Bu noktada, durup toplumsal cinsiyet rollerinden; iki cinsin birbirine karşı giriştiği iktidar ilişkisinden; yani her birimizin kendine farklı bir noktada yer bulmaya çalıştığı erillik/doğurganlık arasındaki çizgiden yola çıktığını betimlediğin çalışmalarını düşünüyorum. Bunun ipuçlarını çalışmalarında görsem de; baktıkça fark ediyorum ki çıkış noktam yanlış: bunun oluşundan ziyade olmadığı görseller daha çok anlatıyor cinsiyet rollerini. 2002 yılında başladığın, bin makaraya yakın filmle betimlemeye çalıştığın "Kıyı", her birimizin kodlarımızdan arınarak en çıplak halimizle var olduğumuz yer olarak ortaya çıkıyor. Bir başka deyişle, cinsiyetten de arınmışlığıyla. Bu çalışmanda sıklıkla yer alan doğa fotoğraflarını gördükçe ağaçlara yüklediğim kimliği düşünüyorum: her şeyi gören ancak susan, alçak gönüllü, sabırlı ve kesinlikle bağışlayıcı. Sözü fazla dağıtıyorum, ancak tam da sözün dağılması gereken yerde olduğumu düşündüğümden: çalışmalarının kendi içinde kesinlikler, kanıtlar içeren ağır toplumsal cinsiyet kuramlarından değil; tamamen doğadan, hissi olandan ve tanımlanamayandan yola çıkmasından. Bu çalışmaya yıllarını vermen ve buna rağmen hakkında çok fazla kelime kullanmaman sanki buna işaret ediyor.
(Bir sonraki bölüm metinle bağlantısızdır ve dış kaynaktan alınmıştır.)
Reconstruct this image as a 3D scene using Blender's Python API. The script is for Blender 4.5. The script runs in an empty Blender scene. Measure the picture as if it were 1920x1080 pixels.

Bir söyleşinde okuyup edindiğim, edinmemle de başucu kitaplarımdan biri haline gelmiş Calvino'nun "Amerika Dersleri"ne dönüyorum sonra. Kitabın benim için en vurucu kısmı "Kesinlik" ilkesiydi. Calvino'nun bu ilkeye tersten bir başlangıç yaparak belirsizliğin şiirselliğine şapka çıkarması gibi, mümkün olduğunca az tanımlanan fotoğraflardan yola çıkan görsellerin, anlamlarla değil hislerle yüklü.

 

 

Bunun yanı sıra bazı fotoğraflar, vermek istediği mesajı çok ayan bir biçimde gösteriyor: Kıyı'daki kadın vajinasına denk gelen çiçek, "Japonya'da Avrupalı Gözler Projesi" kapsamında gerçekleştirdiğin "Japan Works"te kadın başını tutan erkek gibi. Bunların ayan beyanlığıysa bu ana kadar çalışmaları dayandırdığım bütün o his odaklı hikaye akışını bölüyor. Merak ediyorum, önceden planlandığını hissettiğim bu fotoğraflar, bu kadar içsel ve sözsüz fotoğraflarla nasıl harmanlanıyor.

 
Bu tekil karelere yüklenen büyük kodları düşününce ise, kafam daha da karışıyor: Tüm bu projeler, tekil fotoğrafların güzelliğiyle hikaye geleneği arasında nerede duruyor… Fotoğraflarda edebiyatın ve öykü geleneğinin etkisi buram buram hissedilmesine rağmen, hikaye anlatıcılığından ziyade çok sevilen bir uzun öykünün altı çizili satırlarına bakıyor gibi hissediyorum kendimi. Fotoğraf çekerken düşünceyi toparlayıp en gümüş görseli yakalamak mı bu çalışmalar yoksa o en gümüş olanın daha baştan belirlenmesi ve onun etrafında bir olay örgüsü yaratılması mı? Bazen de fotoğrafların her birinin görsel olarak bu derece cezbedici olması bir noktada ondan uzaklaşmama neden oluyor. Bir kitabın altı çizili satırları haricinin yok edildiğini, bu şiirsel görsellerin arasında boşlukların olduğunu hissediyorum. Bu boşlukların doldurulması beklenen yerler mi yoksa daha ziyade seyircinin kaybolması isteği mi olduğunu merak ediyorum.
 
Bolca sorguladığım, ancak yanıtlara ulaşamadığım bu çalışmaların içinde kaybolma halini ise çok, çok seviyorum.

Sevgiyle,
İpek

 

(1) "...Kuşlar, böcekler, hayvanlar, otlar, ağaçlar, çiçekler... Nasıl hissedeceğimi öğretin bana..."

https://www.youtube.com/watch?v=0t3yrIoNqws

(2) Kurtlarla Koşan Kadınlar, Clarissa P. Estes (Kitabı hediye eden Nazlı Deniz Oğuz'a sevgiyle.)